Au Bonnevalle, les pièces plastiques deviennent les épaves d’un temps révolu. Utilisées ici en petit nombre, elles sont la trace d’une histoire démantelée qui se réactive en différentes formes et au gré d’expositions. De manière générale chez l’artiste, et pour ce projet en particulier, l’exposition semble être envisagée telle une méthode de travail faite de rebonds et de sinuosités. Ces sculptures se métamorphosent en un décor exposé, faussement prélevé d’un film dans lequel elles ne figurent pas. À la galerie Édouard Manet de Gennevilliers, un extrait de ce film était présenté. L’artiste souhaite brouiller les pistes et déjouer une forme de linéarité de la narration. Pour Hoël Duret, l’écrivain américain David Foster Wallace, et collaborateur de David Lynch pour sa série Twin Peaks, est un modèle de réflexion. Ses personnages, tels des pantins, antihéros, sont placés dans des contextes épars.

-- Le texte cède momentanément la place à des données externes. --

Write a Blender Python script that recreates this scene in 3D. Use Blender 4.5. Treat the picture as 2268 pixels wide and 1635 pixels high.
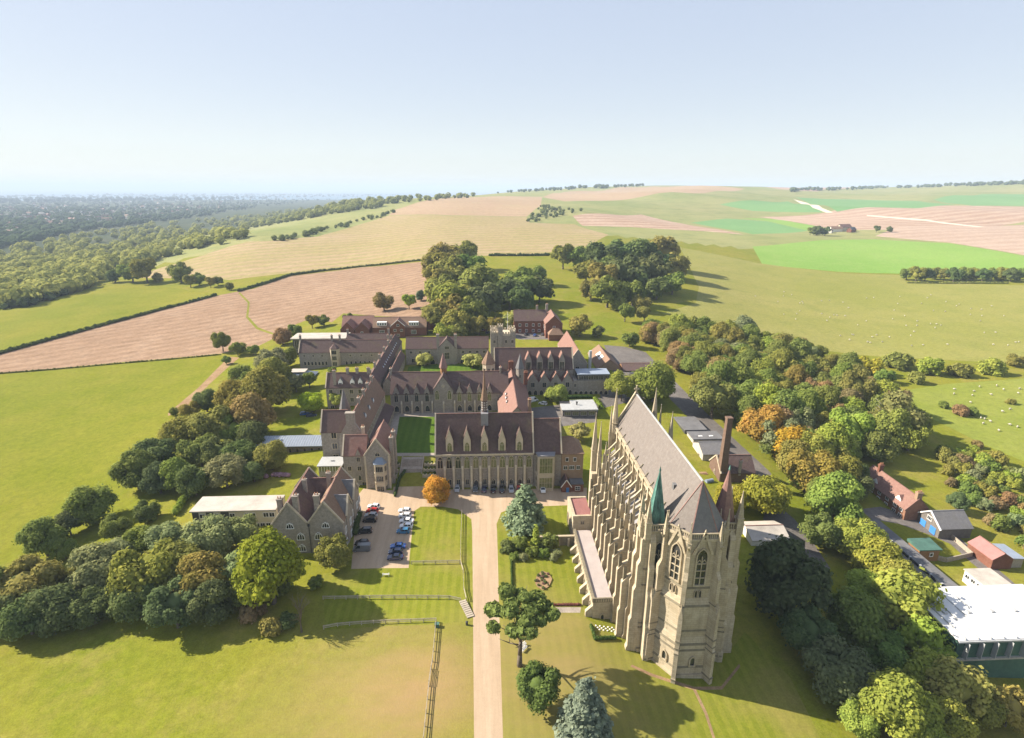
import bpy, bmesh, math, random
import numpy as np
from mathutils import Vector, Matrix, noise as mnoise
from mathutils.geometry import delaunay_2d_cdt
for o in list(bpy.data.objects): bpy.data.objects.remove(o)
scene = bpy.context.scene
COL = scene.collection
R = math.radians
# ------------------------------------------------------------------ camera
F_PX, PITCH, YAW, ROLL, EYE = 560.0, math.atan(179/560), R(3.1), R(0.3), 100.0
cam_d = bpy.data.cameras.new('camera'); cam = bpy.data.objects.new('camera', cam_d); COL.objects.link(cam)
cam_d.sensor_fit = 'HORIZONTAL'; cam_d.sensor_width = 36; cam_d.lens = F_PX/1024*36
cam_d.clip_start = 1; cam_d.clip_end = 150000
cam.matrix_world = Matrix.Translation((0,0,EYE)) @ Matrix.Rotation(-YAW,4,'Z') @ Matrix.Rotation(R(90)-PITCH,4,'X') @ Matrix.Rotation(ROLL,4,'Z')
scene.camera = cam
# ------------------------------------------------------------------ sky and sun
SUN_EL, SUN_AZ = R(34), math.atan2(-1.42, 0.43)      # direction towards the sun, azimuth from +Y clockwise
world = bpy.data.worlds.new('World'); scene.world = world; world.use_nodes = True
wn = world.node_tree.nodes; wl = world.node_tree.links
bg = wn['Background']; sky = wn.new('ShaderNodeTexSky'); sky.sky_type = 'NISHITA'; sky.sun_disc = False
sky.sun_elevation = SUN_EL; sky.sun_rotation = SUN_AZ
sky.altitude = 100; sky.air_density = 1.0; sky.dust_density = 0.3; sky.ozone_density = 1.5
bg.inputs['Strength'].default_value = 0.172
gm = wn.new('ShaderNodeGamma'); gm.inputs[1].default_value = 0.2; wl.new(sky.outputs[0], gm.inputs[0]); hv = wn.new('ShaderNodeHueSaturation'); hv.inputs['Saturation'].default_value = 1.9; hv.inputs['Hue'].default_value = 0.52; wl.new(gm.outputs[0], hv.inputs['Color']); wl.new(hv.outputs[0], bg.inputs['Color'])   # thin high veil: evens out the blue
sd = bpy.data.lights.new('sun','SUN'); sun = bpy.data.objects.new('sun', sd); COL.objects.link(sun)
sd.energy = 3.35; sd.angle = R(0.55); sd.color = (1,0.90,0.76)
sdir = Vector((math.sin(SUN_AZ)*math.cos(SUN_EL), math.cos(SUN_AZ)*math.cos(SUN_EL), math.sin(SUN_EL)))
sun.rotation_euler = sdir.to_track_quat('Z','Y').to_euler()
HAZE_DENSITY = 1.0e-4
vs = scene.view_settings; vs.view_transform = 'Standard'; vs.look = 'None'; vs.gamma = 1; vs.exposure = 1.88; vs.use_curve_mapping = False
cy_ = scene.cycles; scene.render.engine = 'CYCLES'
cy_.max_bounces = 6; cy_.diffuse_bounces = 3; cy_.glossy_bounces = 2; cy_.transmission_bounces = 2; cy_.transparent_max_bounces = 6; cy_.volume_bounces = 0
# ------------------------------------------------------------------ survey helpers: turn a sight line into a point of the place
sp,cp,sY,cY,cR,sR = math.sin(PITCH),math.cos(PITCH),math.sin(YAW),math.cos(YAW),math.cos(ROLL),math.sin(ROLL)
def ray(x, y):                                       # x, y on a 2268 wide print of the survey photograph
    a = (x/2268*1024-512)/F_PX; b = (y/2268*1024-369)/F_PX
    xv = a*cR+b*sR; yv = -a*sR+b*cR
    f = cp-yv*sp; d = sp+yv*cp
    return xv*cY+f*sY, f*cY-xv*sY, -d
def Pz(x, y, z=0):
    r = ray(x,y); t = (z-EYE)/r[2]; return Vector((r[0]*t, r[1]*t, z))
def PY(x, y, Y):
    r = ray(x,y); t = Y/r[1]; return Vector((r[0]*t, Y, EYE+r[2]*t))
# ------------------------------------------------------------------ materials
MATS = {}
def new_mat(name):
    m = bpy.data.materials.new(name); m.use_nodes = True; MATS[name] = m
    nt = m.node_tree; return m, nt.nodes, nt.links, nt.nodes['Principled BSDF']
def N(nodes, t, **kw):
    n = nodes.new(t)
    for k,v in kw.items(): setattr(n,k,v)
    return n
def ramp(nodes, stops):
    r = nodes.new('ShaderNodeValToRGB'); e = r.color_ramp.elements
    while len(e) < len(stops): e.new(0.5)
    for el,(p,c) in zip(e,stops): el.position = p; el.color = (*c,1)
    return r
def mapped(n, l, scale=(1,1,1), rotz=0, coord='pos'):
    if coord == 'pos': out = n.new('ShaderNodeNewGeometry').outputs['Position']
    else: out = n.new('ShaderNodeTexCoord').outputs['Object']
    mp = n.new('ShaderNodeMapping'); mp.inputs['Scale'].default_value = scale; mp.inputs['Rotation'].default_value = (0,0,rotz)
    l.new(out, mp.inputs['Vector']); return mp.outputs[0]
def noise_tex(n, l, vec, scale, detail=4, rough=0.6):
    t = n.new('ShaderNodeTexNoise'); t.inputs['Scale'].default_value = scale; t.inputs['Detail'].default_value = detail; t.inputs['Roughness'].default_value = rough
    l.new(vec, t.inputs['Vector']); return t.outputs['Fac']
def mixc(n, l, a, b, fac, mode='MIX'):
    m = n.new('ShaderNodeMix'); m.data_type = 'RGBA'; m.blend_type = mode
    for s,v in ((m.inputs[0],fac),(m.inputs[6],a),(m.inputs[7],b)):
        if isinstance(v,(int,float)): s.default_value = v
        elif isinstance(v,tuple): s.default_value = (*v,1)
        else: l.new(v,s)
    return m.outputs[2]
def mottle(n, l, col, s1=0.45, s2=2.6, lo=0.72, hi=1.28):
    v = mapped(n,l); a = noise_tex(n,l,v,s1,4,0.8); b2 = noise_tex(n,l,v,s2,3,0.8); ad = N(n,'ShaderNodeMath',operation='ADD'); l.new(a,ad.inputs[0]); l.new(b2,ad.inputs[1])
    mr = N(n,'ShaderNodeMapRange'); mr.inputs[1].default_value = 0.7; mr.inputs[2].default_value = 1.3; mr.inputs[3].default_value = lo; mr.inputs[4].default_value = hi; l.new(ad.outputs[0],mr.inputs[0])
    cb = n.new('ShaderNodeCombineXYZ')
    for i in range(3): l.new(mr.outputs[0],cb.inputs[i])
    return mixc(n,l,col,cb.outputs[0],1.0,'MULTIPLY')
def two_noise(name, c1, c2, c3, s1, s2, rough=0.95, bump=0.0, bscale=3.0, fac2=0.5, rotz=0, stretch=(1,1,1), spec=0.2, bdist=0.1, mot=(0.72,1.28)):
    """base colours c1..c2 in broad patches, c3 in finer ones"""
    m,n,l,b = new_mat(name)
    v = mapped(n,l,stretch,rotz)
    r1 = ramp(n,[(0.36,c1),(0.64,c2)]); l.new(noise_tex(n,l,v,s1,5,0.65), r1.inputs[0])
    mr = N(n,'ShaderNodeMapRange'); mr.inputs[1].default_value = 0.48; mr.inputs[2].default_value = 0.68; mr.inputs[4].default_value = fac2
    l.new(noise_tex(n,l,v,s2,6,0.7), mr.inputs[0])
    l.new(mottle(n,l,mixc(n,l,r1.outputs[0],c3,mr.outputs[0]),0.45,2.6,*mot), b.inputs['Base Color'])
    b.inputs['Roughness'].default_value = rough; b.inputs['Specular IOR Level'].default_value = spec*0.15
    if bump:
        bp = N(n,'ShaderNodeBump'); bp.inputs['Strength'].default_value = bump; bp.inputs['Distance'].default_value = bdist
        l.new(noise_tex(n,l,v,bscale,5,0.7), bp.inputs['Height']); l.new(bp.outputs[0], b.inputs['Normal'])
    return m
def field_mat(name, c1, c2, c3, rot, period, s1=0.006, s2=0.05, stripe=0.35, wob=6.0, fine=None):
    """tilled or mown land: lines along one direction, bent by noise, over broad patches"""
    m,n,l,b = new_mat(name)
    v = mapped(n,l,(1,1,1),rot)
    r1 = ramp(n,[(0.35,c1),(0.65,c2)]); l.new(noise_tex(n,l,v,s1,5,0.6), r1.inputs[0])
    w = N(n,'ShaderNodeTexWave'); w.bands_direction='X'; w.inputs['Scale'].default_value = 0.314/period*1.0; w.inputs['Distortion'].default_value = wob
    w.inputs['Detail'].default_value = 2; w.inputs['Detail Scale'].default_value = 0.16
    l.new(v,w.inputs['Vector'])
    mp = mapped(n,l,(0.3,0.03,1),rot); ns = noise_tex(n,l,mp,1.0/period*2,4,0.7)
    ad = N(n,'ShaderNodeMath',operation='MULTIPLY'); l.new(w.outputs['Fac'],ad.inputs[0]); l.new(ns,ad.inputs[1])
    sc = N(n,'ShaderNodeMath',operation='MULTIPLY'); sc.inputs[1].default_value = stripe*2; l.new(ad.outputs[0],sc.inputs[0])
    c = mixc(n,l,r1.outputs[0],c3,sc.outputs[0])
    f = fine or c3
    mr = N(n,'ShaderNodeMapRange'); mr.inputs[1].default_value = 0.5; mr.inputs[2].default_value = 0.75; mr.inputs[4].default_value = 0.5
    l.new(noise_tex(n,l,v,s2,6,0.75),mr.inputs[0])
    l.new(mottle(n,l,mixc(n,l,c,f,mr.outputs[0]),0.12,0.6), b.inputs['Base Color'])
    b.inputs['Roughness'].default_value = 1; b.inputs['Specular IOR Level'].default_value = 0.02
    bp = N(n,'ShaderNodeBump'); bp.inputs['Strength'].default_value = 0.35; bp.inputs['Distance'].default_value = 0.25
    l.new(noise_tex(n,l,v,0.9,6,0.75), bp.inputs['Height']); l.new(bp.outputs[0], b.inputs['Normal'])
    return m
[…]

L’espace d’exposition devient cette nouvelle scène où l’intrigue spatiale refuse toute cohérence linéaire. Les résurgences d’un théâtre de l’absurde se dévoilent ici en filigrane.
Mise en scène, mise en espace, les deux semblent s’entremêler. L’artiste ne s’improvise pas metteur en scène, il est metteur en scène, pour un théâtre aux personnages virtuels. Si ces individus appartiennent à un espace virtuel dans l’exposition – celui de l’écran HD – à la vie, ils sont comédiens de théâtre. L’artiste a pour habitude de travailler avec des professionnels du spectacle vivant. Une collaboration avec le chorégraphe Nicolas Paul, membre de l’Académie de l’Opéra national de Paris, lui a d’ailleurs permis de s’immiscer au cœur du ballet classique. C’était en 2016, à l’occasion d’une résidence au Pavillon, le laboratoire de création du Palais de Tokyo.

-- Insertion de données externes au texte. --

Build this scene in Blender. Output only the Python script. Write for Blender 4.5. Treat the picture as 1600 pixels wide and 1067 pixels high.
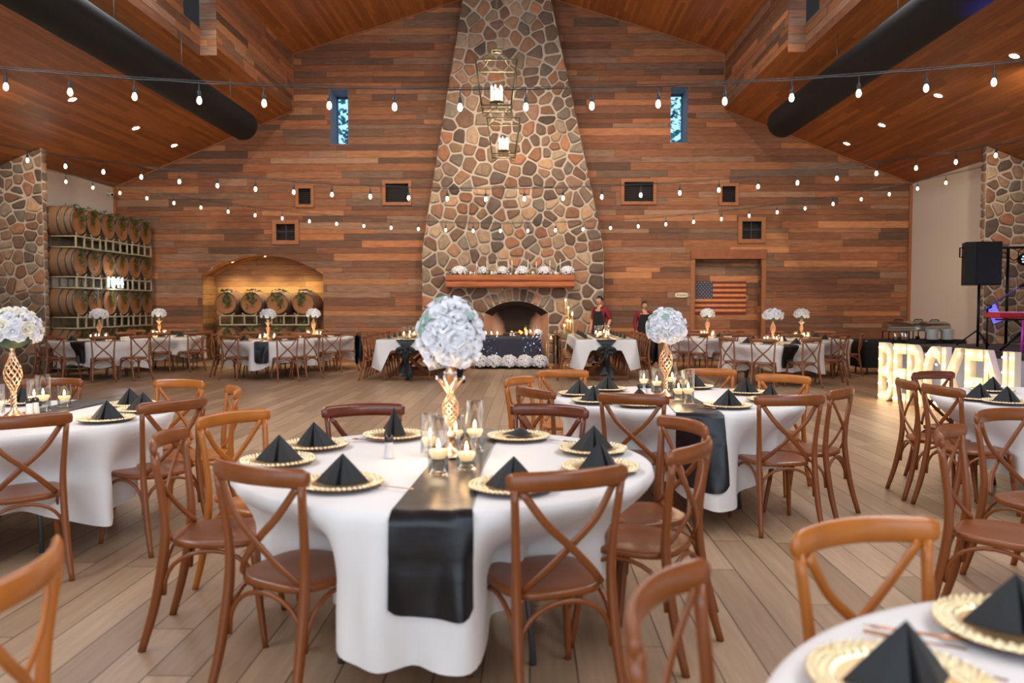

Nous voici les témoins d’un théâtre visuel et plastique dont l’atmosphère et l’absurde pourraient faire penser au travail du metteur en scène Philippe Quesne, ainsi qu’à toute une facette du théâtre contemporain – ce théâtre d’images où la parole de l’acteur n’est qu’un élément parmi d’autres. Un théâtre qui tend à dissoudre ce qui le sépare des arts plastiques ou du cinéma, un théâtre réceptacle d’intermédialités et de nouvelles possibilités. Ici, au Bonnevalle, la scène et les spectateurs et spectatrices ne sont pas retenus par une frontière invisible et protocolaire. Ici, le spectateur pénètre la scène, vit le décor. Hoël Duret s’émancipe des capacités traditionnelles de l’espace d’exposition, devenu laboratoire de recherche, décor immersif, espace transitionnel, recueil d’indices.
Les péripéties du journaliste Harvey, et celles de ses camarades, se poursuivront peut-être à l’occasion d’une troisième occurrence. C’est à suivre.